Stored data -
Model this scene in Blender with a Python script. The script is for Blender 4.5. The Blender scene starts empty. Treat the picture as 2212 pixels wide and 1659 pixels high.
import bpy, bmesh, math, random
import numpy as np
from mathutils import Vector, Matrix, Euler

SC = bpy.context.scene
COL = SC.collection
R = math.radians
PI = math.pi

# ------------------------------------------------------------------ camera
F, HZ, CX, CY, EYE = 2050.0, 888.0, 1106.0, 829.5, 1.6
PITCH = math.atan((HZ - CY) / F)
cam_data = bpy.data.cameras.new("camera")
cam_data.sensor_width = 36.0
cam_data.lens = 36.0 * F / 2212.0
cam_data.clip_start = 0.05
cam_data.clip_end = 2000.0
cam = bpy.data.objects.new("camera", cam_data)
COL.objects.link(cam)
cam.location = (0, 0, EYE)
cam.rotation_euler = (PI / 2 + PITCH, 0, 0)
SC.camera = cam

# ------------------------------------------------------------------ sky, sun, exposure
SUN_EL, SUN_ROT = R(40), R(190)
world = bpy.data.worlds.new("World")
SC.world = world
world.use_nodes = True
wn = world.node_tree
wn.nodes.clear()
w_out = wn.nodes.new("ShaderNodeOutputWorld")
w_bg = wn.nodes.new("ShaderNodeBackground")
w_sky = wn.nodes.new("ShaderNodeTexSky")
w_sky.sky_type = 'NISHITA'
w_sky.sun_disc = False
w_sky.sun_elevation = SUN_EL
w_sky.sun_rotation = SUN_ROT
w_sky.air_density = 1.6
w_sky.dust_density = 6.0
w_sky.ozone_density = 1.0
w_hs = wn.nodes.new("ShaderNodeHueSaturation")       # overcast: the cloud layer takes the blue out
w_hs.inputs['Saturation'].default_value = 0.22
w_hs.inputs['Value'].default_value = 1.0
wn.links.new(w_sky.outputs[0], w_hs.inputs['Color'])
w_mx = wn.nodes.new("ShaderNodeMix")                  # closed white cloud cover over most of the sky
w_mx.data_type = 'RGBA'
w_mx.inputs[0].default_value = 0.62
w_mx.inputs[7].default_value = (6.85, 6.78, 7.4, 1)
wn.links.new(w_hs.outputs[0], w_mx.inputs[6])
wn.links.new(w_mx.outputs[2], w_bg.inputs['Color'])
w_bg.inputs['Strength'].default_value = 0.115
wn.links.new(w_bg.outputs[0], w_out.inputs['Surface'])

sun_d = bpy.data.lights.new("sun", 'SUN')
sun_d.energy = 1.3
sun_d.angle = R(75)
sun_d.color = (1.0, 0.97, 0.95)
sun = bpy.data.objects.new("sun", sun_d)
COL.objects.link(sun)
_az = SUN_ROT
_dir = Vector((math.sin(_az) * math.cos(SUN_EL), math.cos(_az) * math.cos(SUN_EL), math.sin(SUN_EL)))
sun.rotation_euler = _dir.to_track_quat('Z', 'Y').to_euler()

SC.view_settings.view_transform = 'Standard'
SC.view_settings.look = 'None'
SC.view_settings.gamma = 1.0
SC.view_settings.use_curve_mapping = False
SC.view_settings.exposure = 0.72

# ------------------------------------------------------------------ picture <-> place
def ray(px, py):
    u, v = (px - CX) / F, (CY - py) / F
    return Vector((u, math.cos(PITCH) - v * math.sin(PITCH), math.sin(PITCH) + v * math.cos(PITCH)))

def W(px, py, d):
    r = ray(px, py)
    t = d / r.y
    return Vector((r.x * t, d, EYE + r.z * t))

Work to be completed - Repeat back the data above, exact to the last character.

Response to this task -
Model this scene in Blender with a Python script. The script is for Blender 4.5. The Blender scene starts empty. Treat the picture as 2212 pixels wide and 1659 pixels high.
import bpy, bmesh, math, random
import numpy as np
from mathutils import Vector, Matrix, Euler

SC = bpy.context.scene
COL = SC.collection
R = math.radians
PI = math.pi

# ------------------------------------------------------------------ camera
F, HZ, CX, CY, EYE = 2050.0, 888.0, 1106.0, 829.5, 1.6
PITCH = math.atan((HZ - CY) / F)
cam_data = bpy.data.cameras.new("camera")
cam_data.sensor_width = 36.0
cam_data.lens = 36.0 * F / 2212.0
cam_data.clip_start = 0.05
cam_data.clip_end = 2000.0
cam = bpy.data.objects.new("camera", cam_data)
COL.objects.link(cam)
cam.location = (0, 0, EYE)
cam.rotation_euler = (PI / 2 + PITCH, 0, 0)
SC.camera = cam

# ------------------------------------------------------------------ sky, sun, exposure
SUN_EL, SUN_ROT = R(40), R(190)
world = bpy.data.worlds.new("World")
SC.world = world
world.use_nodes = True
wn = world.node_tree
wn.nodes.clear()
w_out = wn.nodes.new("ShaderNodeOutputWorld")
w_bg = wn.nodes.new("ShaderNodeBackground")
w_sky = wn.nodes.new("ShaderNodeTexSky")
w_sky.sky_type = 'NISHITA'
w_sky.sun_disc = False
w_sky.sun_elevation = SUN_EL
w_sky.sun_rotation = SUN_ROT
w_sky.air_density = 1.6
w_sky.dust_density = 6.0
w_sky.ozone_density = 1.0
w_hs = wn.nodes.new("ShaderNodeHueSaturation")       # overcast: the cloud layer takes the blue out
w_hs.inputs['Saturation'].default_value = 0.22
w_hs.inputs['Value'].default_value = 1.0
wn.links.new(w_sky.outputs[0], w_hs.inputs['Color'])
w_mx = wn.nodes.new("ShaderNodeMix")                  # closed white cloud cover over most of the sky
w_mx.data_type = 'RGBA'
w_mx.inputs[0].default_value = 0.62
w_mx.inputs[7].default_value = (6.85, 6.78, 7.4, 1)
wn.links.new(w_hs.outputs[0], w_mx.inputs[6])
wn.links.new(w_mx.outputs[2], w_bg.inputs['Color'])
w_bg.inputs['Strength'].default_value = 0.115
wn.links.new(w_bg.outputs[0], w_out.inputs['Surface'])

sun_d = bpy.data.lights.new("sun", 'SUN')
sun_d.energy = 1.3
sun_d.angle = R(75)
sun_d.color = (1.0, 0.97, 0.95)
sun = bpy.data.objects.new("sun", sun_d)
COL.objects.link(sun)
_az = SUN_ROT
_dir = Vector((math.sin(_az) * math.cos(SUN_EL), math.cos(_az) * math.cos(SUN_EL), math.sin(SUN_EL)))
sun.rotation_euler = _dir.to_track_quat('Z', 'Y').to_euler()

SC.view_settings.view_transform = 'Standard'
SC.view_settings.look = 'None'
SC.view_settings.gamma = 1.0
SC.view_settings.use_curve_mapping = False
SC.view_settings.exposure = 0.72

# ------------------------------------------------------------------ picture <-> place
def ray(px, py):
    u, v = (px - CX) / F, (CY - py) / F
    return Vector((u, math.cos(PITCH) - v * math.sin(PITCH), math.sin(PITCH) + v * math.cos(PITCH)))

def W(px, py, d):
    r = ray(px, py)
    t = d / r.y
    return Vector((r.x * t, d, EYE + r.z * t))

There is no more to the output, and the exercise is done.